Arrogant and greedy ignore rights of poor

-

FOLLOWING ON your editorial about District Six on February 4, I wish to add that reading about the injustices dished out to the residents of Bromwell Street brings back horrible memories of the Group Areas Act, only this time it is the work of rich, powerful and arrogant consortium­s who, with their unlimited resources and the help of the DA-controlled City of Cape Town, feel the poor do not matter, and money and power is what life is about.

Bromwell Street reminds one that those who are so arrogant in dealing with the poor should remember that the land issue in South Africa (and in the rest of the world, including Trump’s massive property empire) should be re-examined in view of how land in colonised countries was acquired.

The future has to be addressed by any ruling party – not in the name of progress for the greedy, but in the knowledge that land previously belonged to the people of the land, and not by moving people to some wasteland out of the city precincts.
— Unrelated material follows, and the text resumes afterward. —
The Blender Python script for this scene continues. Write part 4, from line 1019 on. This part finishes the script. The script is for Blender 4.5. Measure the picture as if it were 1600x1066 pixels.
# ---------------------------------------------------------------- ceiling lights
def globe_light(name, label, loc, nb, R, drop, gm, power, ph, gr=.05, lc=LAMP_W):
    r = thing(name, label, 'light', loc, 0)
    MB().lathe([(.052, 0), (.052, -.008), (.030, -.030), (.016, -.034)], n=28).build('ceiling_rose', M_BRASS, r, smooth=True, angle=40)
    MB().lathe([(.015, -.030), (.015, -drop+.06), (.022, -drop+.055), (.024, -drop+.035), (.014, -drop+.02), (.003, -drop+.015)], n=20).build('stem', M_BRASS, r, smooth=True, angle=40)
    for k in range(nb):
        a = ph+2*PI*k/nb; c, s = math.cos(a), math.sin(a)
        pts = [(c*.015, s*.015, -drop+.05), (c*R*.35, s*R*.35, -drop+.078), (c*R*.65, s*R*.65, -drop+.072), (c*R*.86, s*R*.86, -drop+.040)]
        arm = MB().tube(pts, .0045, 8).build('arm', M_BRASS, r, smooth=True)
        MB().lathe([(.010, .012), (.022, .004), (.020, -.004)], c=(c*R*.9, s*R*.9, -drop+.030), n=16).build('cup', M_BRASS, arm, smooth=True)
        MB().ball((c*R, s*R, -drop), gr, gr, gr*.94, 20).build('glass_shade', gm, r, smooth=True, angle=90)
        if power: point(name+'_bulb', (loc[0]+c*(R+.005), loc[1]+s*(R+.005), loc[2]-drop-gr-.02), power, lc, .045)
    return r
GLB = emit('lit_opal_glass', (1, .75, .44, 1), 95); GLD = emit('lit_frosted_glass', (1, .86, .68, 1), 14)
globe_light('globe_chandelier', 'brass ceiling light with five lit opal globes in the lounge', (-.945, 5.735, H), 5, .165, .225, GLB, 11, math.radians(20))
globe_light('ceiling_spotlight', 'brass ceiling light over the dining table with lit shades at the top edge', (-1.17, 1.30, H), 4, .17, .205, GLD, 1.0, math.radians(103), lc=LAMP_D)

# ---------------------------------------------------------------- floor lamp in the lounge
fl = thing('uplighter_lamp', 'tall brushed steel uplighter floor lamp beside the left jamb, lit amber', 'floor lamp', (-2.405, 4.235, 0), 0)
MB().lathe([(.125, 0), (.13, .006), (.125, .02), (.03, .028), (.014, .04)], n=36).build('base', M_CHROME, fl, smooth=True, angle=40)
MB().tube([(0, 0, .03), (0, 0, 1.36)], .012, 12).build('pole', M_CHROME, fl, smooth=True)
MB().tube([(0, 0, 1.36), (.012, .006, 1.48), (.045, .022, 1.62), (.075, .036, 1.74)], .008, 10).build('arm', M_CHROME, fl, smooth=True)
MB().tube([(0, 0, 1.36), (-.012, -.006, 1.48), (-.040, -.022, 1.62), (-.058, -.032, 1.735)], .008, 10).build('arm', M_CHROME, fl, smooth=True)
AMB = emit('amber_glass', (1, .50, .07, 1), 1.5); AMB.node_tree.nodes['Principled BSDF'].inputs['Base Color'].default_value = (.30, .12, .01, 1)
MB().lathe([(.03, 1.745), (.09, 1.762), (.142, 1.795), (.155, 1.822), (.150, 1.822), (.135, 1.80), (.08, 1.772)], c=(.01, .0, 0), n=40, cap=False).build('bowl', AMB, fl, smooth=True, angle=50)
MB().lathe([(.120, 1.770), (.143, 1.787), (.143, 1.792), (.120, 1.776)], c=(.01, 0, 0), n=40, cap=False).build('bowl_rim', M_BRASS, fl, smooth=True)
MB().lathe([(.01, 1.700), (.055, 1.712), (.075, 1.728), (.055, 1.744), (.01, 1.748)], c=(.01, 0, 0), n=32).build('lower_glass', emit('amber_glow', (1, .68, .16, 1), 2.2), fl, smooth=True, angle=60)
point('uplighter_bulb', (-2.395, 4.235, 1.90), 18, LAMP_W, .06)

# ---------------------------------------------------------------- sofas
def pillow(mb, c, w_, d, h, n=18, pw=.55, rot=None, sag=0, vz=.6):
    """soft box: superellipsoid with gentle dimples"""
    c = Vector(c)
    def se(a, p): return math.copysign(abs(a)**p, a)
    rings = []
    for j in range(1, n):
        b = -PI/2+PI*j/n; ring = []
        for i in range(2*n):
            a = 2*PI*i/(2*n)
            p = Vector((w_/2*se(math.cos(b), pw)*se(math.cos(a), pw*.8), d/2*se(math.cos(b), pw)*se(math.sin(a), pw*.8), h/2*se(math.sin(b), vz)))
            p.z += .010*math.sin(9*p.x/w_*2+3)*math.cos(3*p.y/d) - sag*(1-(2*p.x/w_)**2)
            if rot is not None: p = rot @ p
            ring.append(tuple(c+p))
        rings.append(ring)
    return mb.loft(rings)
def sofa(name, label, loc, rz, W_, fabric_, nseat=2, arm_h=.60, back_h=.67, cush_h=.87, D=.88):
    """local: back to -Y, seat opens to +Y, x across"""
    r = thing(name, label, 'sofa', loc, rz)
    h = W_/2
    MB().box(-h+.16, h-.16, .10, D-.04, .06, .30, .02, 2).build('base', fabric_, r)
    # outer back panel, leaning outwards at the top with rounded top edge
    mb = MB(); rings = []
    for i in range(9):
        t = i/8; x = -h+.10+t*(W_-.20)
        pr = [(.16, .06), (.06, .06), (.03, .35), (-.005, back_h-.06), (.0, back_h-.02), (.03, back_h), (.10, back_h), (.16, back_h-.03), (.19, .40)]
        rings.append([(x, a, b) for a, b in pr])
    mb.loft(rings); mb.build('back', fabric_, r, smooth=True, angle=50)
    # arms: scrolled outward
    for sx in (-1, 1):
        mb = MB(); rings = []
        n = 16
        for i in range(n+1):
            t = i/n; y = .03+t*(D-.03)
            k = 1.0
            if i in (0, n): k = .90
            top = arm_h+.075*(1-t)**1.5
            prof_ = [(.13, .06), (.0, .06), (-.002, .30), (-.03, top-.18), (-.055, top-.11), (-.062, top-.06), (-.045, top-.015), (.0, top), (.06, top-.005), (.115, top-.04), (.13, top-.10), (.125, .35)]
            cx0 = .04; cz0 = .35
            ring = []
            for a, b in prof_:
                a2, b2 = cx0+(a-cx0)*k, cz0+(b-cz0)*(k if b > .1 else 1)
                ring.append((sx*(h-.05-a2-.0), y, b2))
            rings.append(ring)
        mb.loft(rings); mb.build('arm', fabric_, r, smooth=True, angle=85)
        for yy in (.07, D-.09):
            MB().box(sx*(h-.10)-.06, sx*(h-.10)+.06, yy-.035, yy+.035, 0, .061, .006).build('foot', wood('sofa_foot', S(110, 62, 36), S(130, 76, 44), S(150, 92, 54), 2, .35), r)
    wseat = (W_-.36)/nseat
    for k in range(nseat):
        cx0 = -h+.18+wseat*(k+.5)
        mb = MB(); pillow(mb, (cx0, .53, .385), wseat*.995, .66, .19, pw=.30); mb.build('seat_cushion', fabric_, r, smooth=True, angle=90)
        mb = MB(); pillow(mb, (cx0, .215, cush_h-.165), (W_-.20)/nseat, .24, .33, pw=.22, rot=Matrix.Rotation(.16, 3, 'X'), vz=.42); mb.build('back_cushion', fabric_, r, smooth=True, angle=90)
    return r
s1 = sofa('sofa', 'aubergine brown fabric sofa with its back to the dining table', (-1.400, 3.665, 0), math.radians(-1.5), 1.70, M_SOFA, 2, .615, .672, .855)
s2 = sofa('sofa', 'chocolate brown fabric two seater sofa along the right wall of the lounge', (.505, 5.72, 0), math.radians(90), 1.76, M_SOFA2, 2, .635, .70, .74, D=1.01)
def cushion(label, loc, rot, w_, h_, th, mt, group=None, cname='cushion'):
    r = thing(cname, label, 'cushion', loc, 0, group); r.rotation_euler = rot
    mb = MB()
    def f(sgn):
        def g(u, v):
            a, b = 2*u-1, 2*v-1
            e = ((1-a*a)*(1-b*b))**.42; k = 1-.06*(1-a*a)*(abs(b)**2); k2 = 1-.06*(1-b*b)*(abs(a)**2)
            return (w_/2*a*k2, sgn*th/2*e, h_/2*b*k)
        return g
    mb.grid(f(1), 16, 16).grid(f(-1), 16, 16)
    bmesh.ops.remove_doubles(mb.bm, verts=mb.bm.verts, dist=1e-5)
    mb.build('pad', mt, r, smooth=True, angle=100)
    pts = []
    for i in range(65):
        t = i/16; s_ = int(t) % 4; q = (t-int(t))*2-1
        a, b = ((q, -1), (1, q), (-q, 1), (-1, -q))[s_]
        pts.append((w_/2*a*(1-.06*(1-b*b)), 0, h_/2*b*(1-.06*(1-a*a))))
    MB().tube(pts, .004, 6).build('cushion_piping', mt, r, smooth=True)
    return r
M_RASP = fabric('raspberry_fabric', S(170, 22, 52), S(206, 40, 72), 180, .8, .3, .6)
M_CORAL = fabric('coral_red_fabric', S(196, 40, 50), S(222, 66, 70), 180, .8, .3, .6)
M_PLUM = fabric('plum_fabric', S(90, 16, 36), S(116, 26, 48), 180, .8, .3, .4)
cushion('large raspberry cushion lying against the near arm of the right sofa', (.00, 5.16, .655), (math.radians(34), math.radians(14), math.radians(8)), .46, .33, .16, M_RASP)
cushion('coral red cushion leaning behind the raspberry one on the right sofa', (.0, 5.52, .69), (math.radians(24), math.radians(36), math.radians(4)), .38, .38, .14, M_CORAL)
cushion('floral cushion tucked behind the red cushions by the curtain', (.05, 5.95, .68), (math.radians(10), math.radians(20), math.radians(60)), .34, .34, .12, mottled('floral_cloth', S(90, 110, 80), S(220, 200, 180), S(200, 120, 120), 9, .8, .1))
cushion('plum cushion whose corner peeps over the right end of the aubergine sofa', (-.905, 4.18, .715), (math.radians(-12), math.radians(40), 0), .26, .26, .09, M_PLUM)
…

One truly hopes that some academic will come forward and expose the truth of the past, where land rights were given to settlers while driving out the original inhabitant­s of the land, as is happening in Bromwell Street, driving them from the land given by the Creator for all who lived, worked and tilled the land.

I sincerely hope that the debate will be kept alive.

If we are unable to go back to the past, we can at least curtail the access of the arrogant and greedy to a certain amount of land. To be included in such a debate is the eviction of farm workers where rights seemed to be overridden by arrogant farmers.

We need change and we need it fast if greed, lawlessnes­s and wars are to be curtailed.